1. Take the Bad with the Good

I wrote a post about this while I was at the festival.

I met two people this week who are very well-respected in their fields. They are both powerful, well-loved and in-demand for their time, thoughts and opinions. They are both inspirational people.

I told them both about an idea I have been mulling over for a long while. It isn’t a low-cost, low-risk idea I can spin up over a weekend, but more of a high-cost, high-risk idea in an industry which has been saturated for a while but welcomes new recruits all the time.

One of the people loved it. This guy was someone I hugely respect and have a lot of time for, whose presence online I follow and whose speeches and acts of social activism inspire me.
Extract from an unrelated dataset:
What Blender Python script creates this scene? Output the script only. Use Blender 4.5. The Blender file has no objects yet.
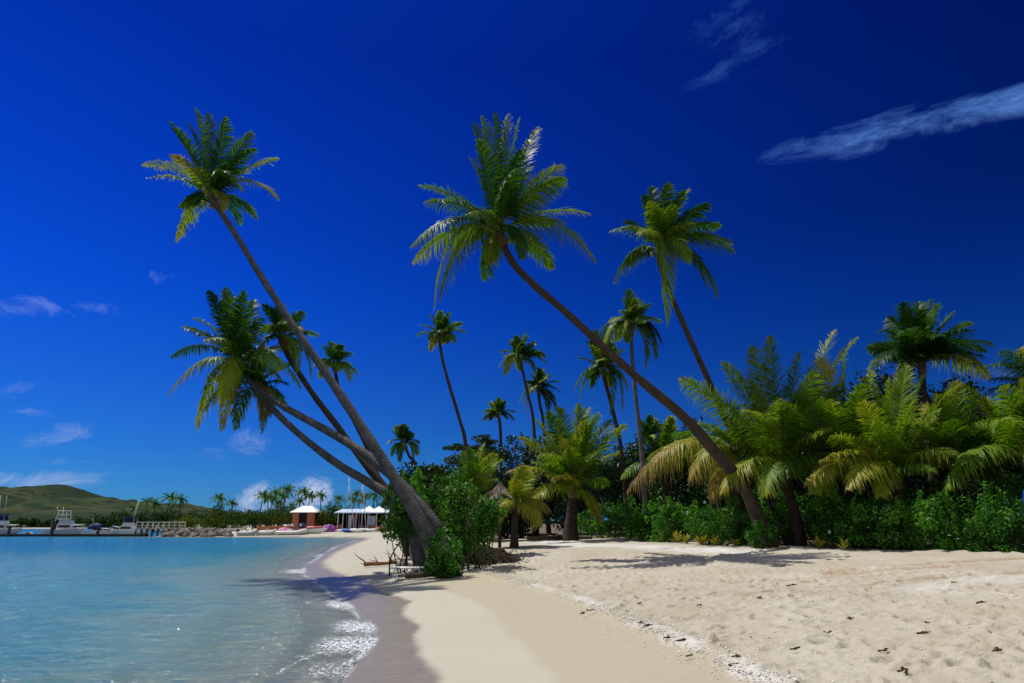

The other guy thought it was terrible. This guy was somebody respected by thousands for his thought-leadership and successful entrepreneurism.

They both had their own reasons for thinking the idea was great or terrible, but I took advice from both and tried to think of ways to channel criticism into something productive.

I knew this was a good thing to do anyway, but I learned it again here, and felt the emotional rollercoaster that goes along with that learning.

2. Everyone is doing the same things

If I see one more social discovery app I think I’m going to cry. The truth is, many spaces are insanely busy at the moment. It’s difficult to get into many of them and yet people keep trying.

Apps have their various niches and different types of user experience which both differentiate themselves.

The key thing though, as with any social app, is adoption - and I can’t see how they many of them can successful in the long-run without the massive adoption needed to take it to the next level.

3. There’s more to Silicon than the Valley

As somebody in tech who works in London, obviously I know that Silicon Valley is not the only tech ‘cluster’ area.

From the outside of the US it’s easy to think that when a tech company is born, it’s born in or moves immediately to the Valley.

There are many other tech hubs in the United States: Las Vegas; Portland; New York City. I met folks from various startups, from all over the country. I always thought that if I moved to the US, I would have to go to San Francisco. I no longer believe this.

The US is full of opportunity, all over the place. I was particularly impressed by all the work being done in Las Vegas. It’s great!

4. There are many people like me

I am an ambitious developer who wants to make a bold move into unknown territory and do his own thing, and reclaim some time - and I am not the only one. There are loads of people like me. I met a few, they are good people.


It was a genuinely inspiring festival, and I’d recommend it to anybody who is into tech, entrepreneurship, or honestly - just wants to have a good time. Though, it’s a little pricey just for the latter.